Pick out the lines containing "part".

-- -- --

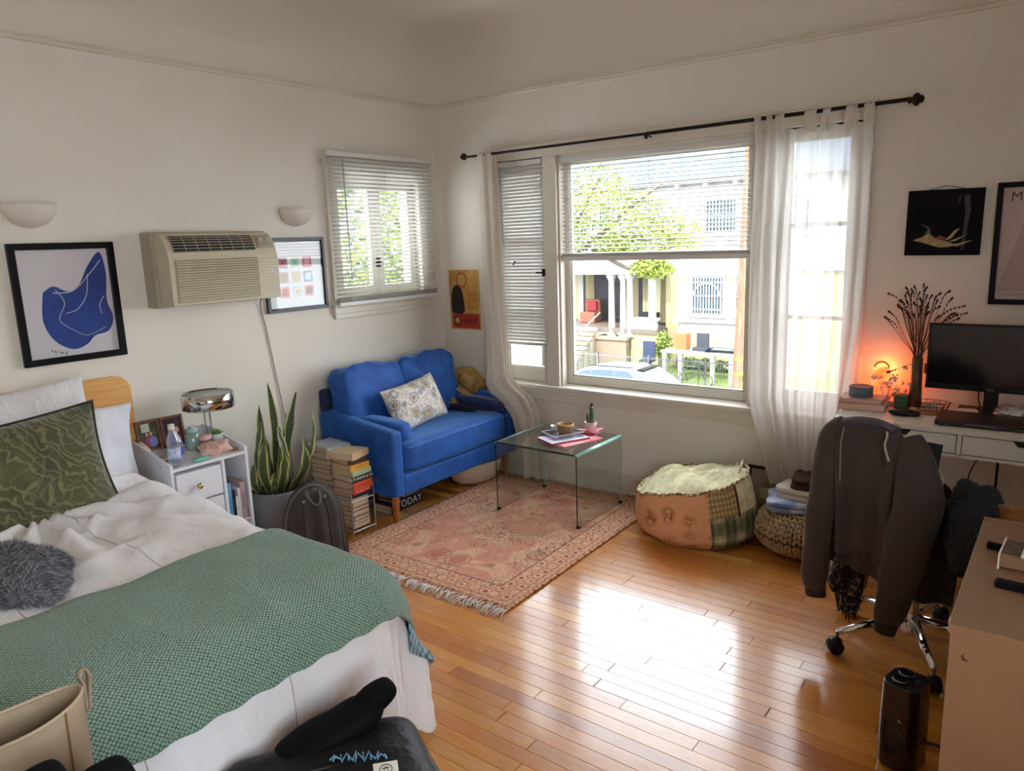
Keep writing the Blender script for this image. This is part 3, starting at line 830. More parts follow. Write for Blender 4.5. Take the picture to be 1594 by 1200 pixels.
part('bed_sheet', MB().grid(lambda u, v: Vector((.06 + .5 * u, -3.84 + 1.42 * v, .535 + .012 * N3(u * 5, v * 9))), 20, 40), m_paper, bed, solid=.004)
# seam lines of the duvet
m_seam = mat('seam_thread', 'bdb2ac', .7)
for v0 in (.46, .66, .84):
    part('seam', MB().tube([duvet(u / 120, v0) + Vector((.004 if u > 92 else 0, 0, .003)) for u in range(18, 120)], .0016, n=5), m_seam, bed)
# green knit blanket
def knit(name, ca, cb, sc, strength=1.0):
    m, nt, b = newmat(name); v = coords(nt, 'UV', rot=(0, 0, .785))
    br = NN(nt, 'ShaderNodeTexVoronoi'); br.inputs['Scale'].default_value = sc; br.inputs['Randomness'].default_value = .18
    nt.links.new(v, br.inputs['Vector'])
    d = br.outputs['Distance']
    base = ramp(nt, noi(nt, v, 1.6, 3), [(.3, hx(ca)), (.75, hx(cb))])
    c = mixc(nt, ramp(nt, d, [(.25, (0, 0, 0, 1)), (.62, (1, 1, 1, 1))]), base, hx('33584a'))  # shade between the stitches painted in as a dark gap colour
    nt.links.new(c, b.inputs['Base Color']); b.inputs['Roughness'].default_value = .9; b.inputs['Sheen Weight'].default_value = .3
    inv = mth(nt, 'SUBTRACT', 1.0, d); bump(nt, b, inv, strength, .006); return m
m_green = knit('green_waffle_knit', '9dbaa5', '86aa92', 118)
def blanket(u, v):
    t = -.30 + (1.38 + .30) * v
    s0 = 1.385 + .035 * math.sin(t * 3.2) - .05 * max(0, t - 1.0)
    s = s0 + (LS + .225 - s0) * u
    x, y, z, top = bedsurf(s, t, .014)
    z += top * (.016 * (1 - abs(N3(x * 3.0, y * 3.6, 1)) * 2.6) * .45 + .006 * N3(x * 7 + 3, y * 8, 4)) + .012
    x += .010 * max(0, min(1, (u - .6) / .2)) 
    if u > .98: z += .004 * math.sin(t * 60)
    return Vector((x, y, z))
bl = MB().grid(blanket, 90, 170, uvs=lambda u, v: (u * .72, v * 1.68))
solo('knit_blanket', bl, m_green, 'sage green waffle-knit blanket laid across the foot of the bed', 'blanket', solid=.011)
# pale blue throw corner peeking out at the foot corner
m_pblue = knit('pale_blue_knit', '8fb0c8', 'a9c4d6', 60)
pb = MB().grid(lambda u, v: (lambda q: Vector((q[0] + .006, q[1] + .004, q[2] + .004)))(bedsurf(1.62 + .50 * u, -.36 + .17 * v, .012)), 30, 8, uvs=lambda u, v: (u * .3, v * .2))
solo('blue_throw', pb, m_pblue, 'corner of a pale blue ribbed throw showing under the green blanket', 'blanket', solid=.006)

# pillows
def wfab(name, c1, c2, sc=10, b=.5, bs=14, st=(1, 1, 1)):
    m, nt, bb = newmat(name); v = coords(nt, 'UV', st)
    nt.links.new(ramp(nt, noi(nt, v, sc), [(.35, hx(c1)), (.7, hx(c2))]), bb.inputs['Base Color']); bb.inputs['Roughness'].default_value = .7
    bb.inputs['Sheen Weight'].default_value = .3
    bump(nt, bb, noi(nt, v, bs, 5, .6, 1.0), b, .012); return m
m_sham = wfab('ruched_sham', 'dcd7d6', 'e4e2e4', 6, .9, 26, (1, .35, 1))
m_pil = wfab('white_pillowcase', 'e2e5ec', 'd5d8e2', 6, .4, 9)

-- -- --

**Result of the task**
Keep writing the Blender script for this image. This is part 3, starting at line 830. More parts follow. Write for Blender 4.5. Take the picture to be 1594 by 1200 pixels.
part('bed_sheet', MB().grid(lambda u, v: Vector((.06 + .5 * u, -3.84 + 1.42 * v, .535 + .012 * N3(u * 5, v * 9))), 20, 40), m_paper, bed, solid=.004)
    part('seam', MB().tube([duvet(u / 120, v0) + Vector((.004 if u > 92 else 0, 0, .003)) for u in range(18, 120)], .0016, n=5), m_seam, bed)